- Aim -
Spot each line that carries the word "scene"; copy those lines.
begin Extracted entries
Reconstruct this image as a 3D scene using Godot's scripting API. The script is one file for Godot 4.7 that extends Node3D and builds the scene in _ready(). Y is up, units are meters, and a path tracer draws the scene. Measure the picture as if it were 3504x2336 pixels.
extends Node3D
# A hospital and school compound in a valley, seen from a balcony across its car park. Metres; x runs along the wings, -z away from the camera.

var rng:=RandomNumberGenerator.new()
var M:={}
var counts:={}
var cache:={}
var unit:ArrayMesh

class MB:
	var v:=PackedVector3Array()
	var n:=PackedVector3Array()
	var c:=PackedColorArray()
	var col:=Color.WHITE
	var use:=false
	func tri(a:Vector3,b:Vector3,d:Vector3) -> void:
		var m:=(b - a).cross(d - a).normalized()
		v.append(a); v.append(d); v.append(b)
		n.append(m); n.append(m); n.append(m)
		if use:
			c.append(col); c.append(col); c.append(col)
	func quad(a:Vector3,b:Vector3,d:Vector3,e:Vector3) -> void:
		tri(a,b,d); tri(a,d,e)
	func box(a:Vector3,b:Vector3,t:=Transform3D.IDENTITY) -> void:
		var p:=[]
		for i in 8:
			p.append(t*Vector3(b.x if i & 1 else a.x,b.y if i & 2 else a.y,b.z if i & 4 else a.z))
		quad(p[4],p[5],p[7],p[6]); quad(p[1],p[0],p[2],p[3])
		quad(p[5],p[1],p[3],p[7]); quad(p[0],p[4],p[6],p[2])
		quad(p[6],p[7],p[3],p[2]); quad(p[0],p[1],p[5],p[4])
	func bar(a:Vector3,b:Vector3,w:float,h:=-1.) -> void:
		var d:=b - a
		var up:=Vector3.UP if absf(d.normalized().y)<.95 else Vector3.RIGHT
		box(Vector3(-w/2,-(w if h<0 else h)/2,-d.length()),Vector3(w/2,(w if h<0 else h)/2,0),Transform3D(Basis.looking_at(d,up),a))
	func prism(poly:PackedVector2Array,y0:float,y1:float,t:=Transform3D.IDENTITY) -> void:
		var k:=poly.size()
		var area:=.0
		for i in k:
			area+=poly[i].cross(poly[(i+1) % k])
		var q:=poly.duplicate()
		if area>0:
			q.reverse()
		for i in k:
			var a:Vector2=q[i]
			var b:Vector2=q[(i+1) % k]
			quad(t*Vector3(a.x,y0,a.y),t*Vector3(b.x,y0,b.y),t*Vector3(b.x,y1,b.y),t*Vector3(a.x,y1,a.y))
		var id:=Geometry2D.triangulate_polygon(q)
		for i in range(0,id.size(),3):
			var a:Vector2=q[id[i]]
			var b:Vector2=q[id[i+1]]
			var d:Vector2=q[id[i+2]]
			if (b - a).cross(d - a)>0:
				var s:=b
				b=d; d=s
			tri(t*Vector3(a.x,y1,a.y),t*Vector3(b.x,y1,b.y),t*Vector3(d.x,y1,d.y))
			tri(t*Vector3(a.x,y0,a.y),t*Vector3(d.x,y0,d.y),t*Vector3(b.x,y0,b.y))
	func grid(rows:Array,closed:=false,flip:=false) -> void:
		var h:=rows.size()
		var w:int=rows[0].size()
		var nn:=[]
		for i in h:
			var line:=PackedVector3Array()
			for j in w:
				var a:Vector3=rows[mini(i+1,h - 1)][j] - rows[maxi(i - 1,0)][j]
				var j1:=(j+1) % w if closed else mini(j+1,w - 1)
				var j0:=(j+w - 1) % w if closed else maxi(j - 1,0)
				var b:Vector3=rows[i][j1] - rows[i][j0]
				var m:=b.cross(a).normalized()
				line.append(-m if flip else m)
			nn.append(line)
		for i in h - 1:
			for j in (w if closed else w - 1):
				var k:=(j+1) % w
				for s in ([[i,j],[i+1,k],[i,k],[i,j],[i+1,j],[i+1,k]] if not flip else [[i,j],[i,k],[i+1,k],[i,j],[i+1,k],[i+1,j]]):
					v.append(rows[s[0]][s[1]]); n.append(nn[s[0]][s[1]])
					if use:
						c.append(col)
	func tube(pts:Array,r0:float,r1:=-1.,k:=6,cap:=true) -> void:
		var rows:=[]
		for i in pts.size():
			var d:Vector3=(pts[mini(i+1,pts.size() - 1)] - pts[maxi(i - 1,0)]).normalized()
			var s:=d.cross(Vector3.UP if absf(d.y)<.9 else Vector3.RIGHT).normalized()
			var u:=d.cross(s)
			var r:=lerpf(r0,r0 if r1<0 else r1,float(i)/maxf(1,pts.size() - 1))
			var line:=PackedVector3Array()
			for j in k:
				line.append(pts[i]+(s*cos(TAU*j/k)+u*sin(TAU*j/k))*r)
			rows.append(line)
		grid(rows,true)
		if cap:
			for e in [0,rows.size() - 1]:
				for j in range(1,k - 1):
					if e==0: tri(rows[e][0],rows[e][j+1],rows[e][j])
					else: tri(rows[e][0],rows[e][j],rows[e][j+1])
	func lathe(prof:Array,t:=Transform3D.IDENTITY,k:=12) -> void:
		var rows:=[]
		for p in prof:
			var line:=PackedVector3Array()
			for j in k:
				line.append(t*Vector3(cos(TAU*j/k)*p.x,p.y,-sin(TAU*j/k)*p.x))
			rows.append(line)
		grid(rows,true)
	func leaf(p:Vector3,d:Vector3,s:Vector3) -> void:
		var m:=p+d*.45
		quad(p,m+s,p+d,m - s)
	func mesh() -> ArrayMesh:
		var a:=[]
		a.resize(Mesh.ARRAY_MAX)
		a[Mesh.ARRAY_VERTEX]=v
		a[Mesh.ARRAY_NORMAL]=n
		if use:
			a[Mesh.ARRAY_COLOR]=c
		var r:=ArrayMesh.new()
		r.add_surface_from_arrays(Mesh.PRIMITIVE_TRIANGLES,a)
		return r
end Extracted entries
begin Extracted entries
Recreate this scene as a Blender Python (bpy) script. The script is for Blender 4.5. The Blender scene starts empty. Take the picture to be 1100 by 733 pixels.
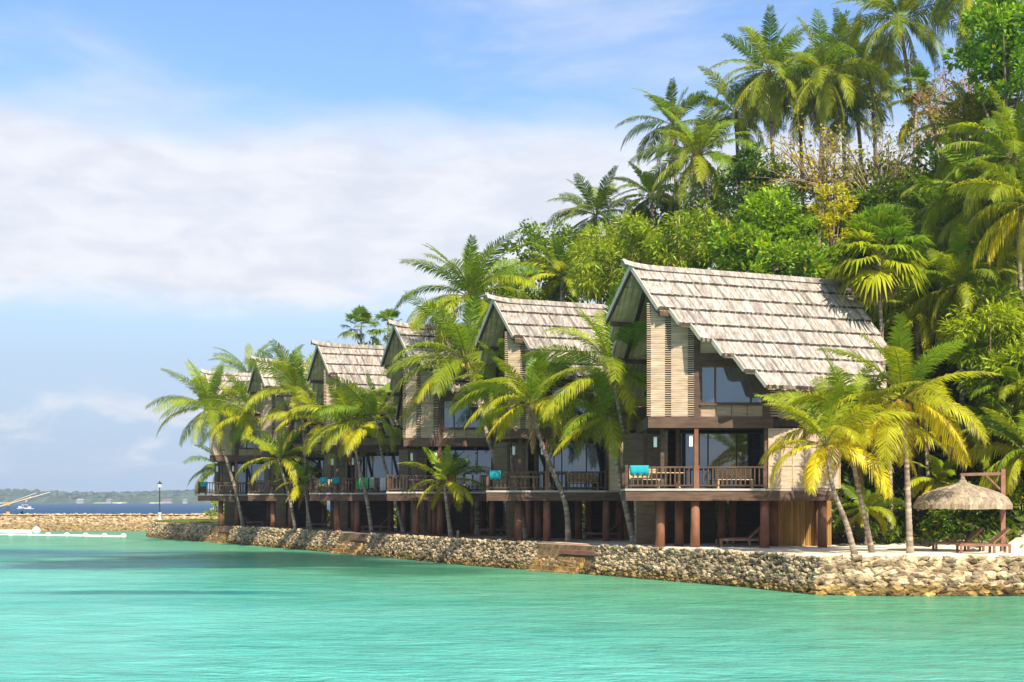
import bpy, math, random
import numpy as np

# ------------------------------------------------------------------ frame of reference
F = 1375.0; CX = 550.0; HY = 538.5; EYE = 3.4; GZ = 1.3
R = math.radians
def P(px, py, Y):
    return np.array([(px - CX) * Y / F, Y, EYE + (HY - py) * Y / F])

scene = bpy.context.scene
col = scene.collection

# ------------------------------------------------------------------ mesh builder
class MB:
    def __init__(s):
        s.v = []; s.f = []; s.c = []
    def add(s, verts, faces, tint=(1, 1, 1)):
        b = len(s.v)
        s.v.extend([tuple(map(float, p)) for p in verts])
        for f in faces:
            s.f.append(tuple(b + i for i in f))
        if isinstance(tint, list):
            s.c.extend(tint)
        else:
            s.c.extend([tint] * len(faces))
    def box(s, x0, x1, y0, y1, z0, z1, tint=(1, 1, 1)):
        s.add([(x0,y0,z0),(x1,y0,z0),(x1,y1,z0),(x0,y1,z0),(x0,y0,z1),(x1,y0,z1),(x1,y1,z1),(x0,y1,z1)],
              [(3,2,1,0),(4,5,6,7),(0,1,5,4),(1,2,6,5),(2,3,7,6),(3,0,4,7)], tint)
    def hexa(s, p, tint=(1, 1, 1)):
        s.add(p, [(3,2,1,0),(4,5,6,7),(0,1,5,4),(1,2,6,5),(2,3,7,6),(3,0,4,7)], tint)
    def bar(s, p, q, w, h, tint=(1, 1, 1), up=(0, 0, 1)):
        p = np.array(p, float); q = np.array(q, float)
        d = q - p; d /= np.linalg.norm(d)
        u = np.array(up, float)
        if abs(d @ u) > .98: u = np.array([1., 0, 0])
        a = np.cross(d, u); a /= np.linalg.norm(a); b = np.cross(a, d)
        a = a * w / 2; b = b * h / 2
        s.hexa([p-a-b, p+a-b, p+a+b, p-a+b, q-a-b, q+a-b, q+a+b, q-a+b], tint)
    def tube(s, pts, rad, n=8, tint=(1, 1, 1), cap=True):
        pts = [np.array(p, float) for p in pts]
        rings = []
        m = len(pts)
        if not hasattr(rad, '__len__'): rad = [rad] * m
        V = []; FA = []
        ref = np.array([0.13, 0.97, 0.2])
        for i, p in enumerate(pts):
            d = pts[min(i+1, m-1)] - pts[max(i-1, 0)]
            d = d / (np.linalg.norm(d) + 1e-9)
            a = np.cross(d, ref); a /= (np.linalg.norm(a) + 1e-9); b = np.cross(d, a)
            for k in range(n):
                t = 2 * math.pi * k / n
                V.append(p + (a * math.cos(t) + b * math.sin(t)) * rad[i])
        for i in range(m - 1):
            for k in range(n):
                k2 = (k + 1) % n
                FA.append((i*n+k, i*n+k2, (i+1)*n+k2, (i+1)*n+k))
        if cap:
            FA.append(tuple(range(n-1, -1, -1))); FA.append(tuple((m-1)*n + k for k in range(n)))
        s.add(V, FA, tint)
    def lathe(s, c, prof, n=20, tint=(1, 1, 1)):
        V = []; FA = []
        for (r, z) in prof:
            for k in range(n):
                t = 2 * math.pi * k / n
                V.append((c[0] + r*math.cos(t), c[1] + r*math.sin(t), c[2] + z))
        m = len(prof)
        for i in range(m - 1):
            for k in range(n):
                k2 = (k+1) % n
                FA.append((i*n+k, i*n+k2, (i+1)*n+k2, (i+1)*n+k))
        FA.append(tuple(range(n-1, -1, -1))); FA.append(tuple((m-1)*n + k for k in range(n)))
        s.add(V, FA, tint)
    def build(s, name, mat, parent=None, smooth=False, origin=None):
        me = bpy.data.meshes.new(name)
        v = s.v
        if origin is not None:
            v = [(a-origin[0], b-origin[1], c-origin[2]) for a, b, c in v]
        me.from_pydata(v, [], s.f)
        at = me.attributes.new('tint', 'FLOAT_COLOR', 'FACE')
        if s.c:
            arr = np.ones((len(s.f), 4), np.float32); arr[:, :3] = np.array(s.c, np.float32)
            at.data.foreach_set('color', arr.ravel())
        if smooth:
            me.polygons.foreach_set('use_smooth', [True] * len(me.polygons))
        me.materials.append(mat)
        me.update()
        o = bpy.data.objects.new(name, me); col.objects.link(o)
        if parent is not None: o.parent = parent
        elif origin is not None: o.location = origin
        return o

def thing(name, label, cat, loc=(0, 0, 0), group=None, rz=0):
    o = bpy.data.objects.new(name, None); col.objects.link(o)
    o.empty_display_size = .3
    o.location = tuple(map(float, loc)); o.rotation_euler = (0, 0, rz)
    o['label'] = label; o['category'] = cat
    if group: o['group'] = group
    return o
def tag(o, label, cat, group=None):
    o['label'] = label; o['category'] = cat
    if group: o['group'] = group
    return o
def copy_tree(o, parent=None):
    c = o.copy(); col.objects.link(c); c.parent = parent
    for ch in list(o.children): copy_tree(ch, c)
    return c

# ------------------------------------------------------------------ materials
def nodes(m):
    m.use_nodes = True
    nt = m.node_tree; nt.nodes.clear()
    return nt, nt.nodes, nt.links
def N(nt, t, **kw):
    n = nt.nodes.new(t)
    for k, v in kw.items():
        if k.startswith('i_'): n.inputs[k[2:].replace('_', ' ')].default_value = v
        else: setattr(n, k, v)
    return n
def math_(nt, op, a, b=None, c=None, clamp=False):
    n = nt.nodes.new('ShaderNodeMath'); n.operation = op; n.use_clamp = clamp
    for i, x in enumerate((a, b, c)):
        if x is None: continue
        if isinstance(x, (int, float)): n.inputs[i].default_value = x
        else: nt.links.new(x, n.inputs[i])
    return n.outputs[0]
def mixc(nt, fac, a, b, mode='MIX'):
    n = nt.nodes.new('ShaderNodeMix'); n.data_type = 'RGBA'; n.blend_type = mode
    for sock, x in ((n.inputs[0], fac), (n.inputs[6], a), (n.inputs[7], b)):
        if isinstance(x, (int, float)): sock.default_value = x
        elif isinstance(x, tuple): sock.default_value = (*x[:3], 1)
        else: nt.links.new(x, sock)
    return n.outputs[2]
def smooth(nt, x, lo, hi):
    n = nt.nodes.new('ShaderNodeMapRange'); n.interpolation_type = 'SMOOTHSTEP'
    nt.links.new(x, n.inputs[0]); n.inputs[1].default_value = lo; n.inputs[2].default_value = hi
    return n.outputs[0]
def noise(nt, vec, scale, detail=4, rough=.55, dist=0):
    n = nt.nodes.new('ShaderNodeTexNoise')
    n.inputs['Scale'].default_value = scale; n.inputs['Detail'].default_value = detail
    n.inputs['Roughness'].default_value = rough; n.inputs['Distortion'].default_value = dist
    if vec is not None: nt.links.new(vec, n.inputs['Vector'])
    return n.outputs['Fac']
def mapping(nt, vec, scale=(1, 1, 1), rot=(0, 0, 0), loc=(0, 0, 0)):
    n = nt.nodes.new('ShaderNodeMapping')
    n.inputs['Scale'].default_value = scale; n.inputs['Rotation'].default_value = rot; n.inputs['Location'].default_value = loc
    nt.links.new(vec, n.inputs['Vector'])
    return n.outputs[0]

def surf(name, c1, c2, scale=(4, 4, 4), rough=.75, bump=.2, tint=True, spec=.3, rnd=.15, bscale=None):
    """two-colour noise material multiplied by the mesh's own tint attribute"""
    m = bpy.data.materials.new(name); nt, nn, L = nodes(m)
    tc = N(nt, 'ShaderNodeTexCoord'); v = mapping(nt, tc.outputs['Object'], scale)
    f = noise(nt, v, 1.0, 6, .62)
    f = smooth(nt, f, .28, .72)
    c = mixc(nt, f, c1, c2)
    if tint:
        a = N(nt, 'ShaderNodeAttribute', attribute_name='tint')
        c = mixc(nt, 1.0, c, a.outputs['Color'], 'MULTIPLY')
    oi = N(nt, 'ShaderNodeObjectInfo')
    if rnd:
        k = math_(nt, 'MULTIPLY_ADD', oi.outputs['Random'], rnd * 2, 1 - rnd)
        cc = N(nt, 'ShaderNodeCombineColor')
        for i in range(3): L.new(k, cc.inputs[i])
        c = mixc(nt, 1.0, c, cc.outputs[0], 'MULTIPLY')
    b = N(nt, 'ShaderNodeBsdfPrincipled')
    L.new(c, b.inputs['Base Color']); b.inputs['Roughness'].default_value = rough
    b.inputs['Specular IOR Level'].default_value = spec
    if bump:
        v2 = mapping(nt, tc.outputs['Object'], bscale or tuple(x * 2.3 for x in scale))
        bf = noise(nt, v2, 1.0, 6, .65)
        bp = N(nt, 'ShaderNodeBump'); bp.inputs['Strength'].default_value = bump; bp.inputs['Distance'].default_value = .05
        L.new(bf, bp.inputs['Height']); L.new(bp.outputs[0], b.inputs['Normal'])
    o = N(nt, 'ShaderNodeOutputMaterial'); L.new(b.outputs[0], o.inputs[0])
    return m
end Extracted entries
- Answer to this problem -
Reconstruct this image as a 3D scene using Godot's scripting API. The script is one file for Godot 4.7 that extends Node3D and builds the scene in _ready(). Y is up, units are meters, and a path tracer draws the scene. Measure the picture as if it were 3504x2336 pixels.
Recreate this scene as a Blender Python (bpy) script. The script is for Blender 4.5. The Blender scene starts empty. Take the picture to be 1100 by 733 pixels.
scene = bpy.context.scene
col = scene.collection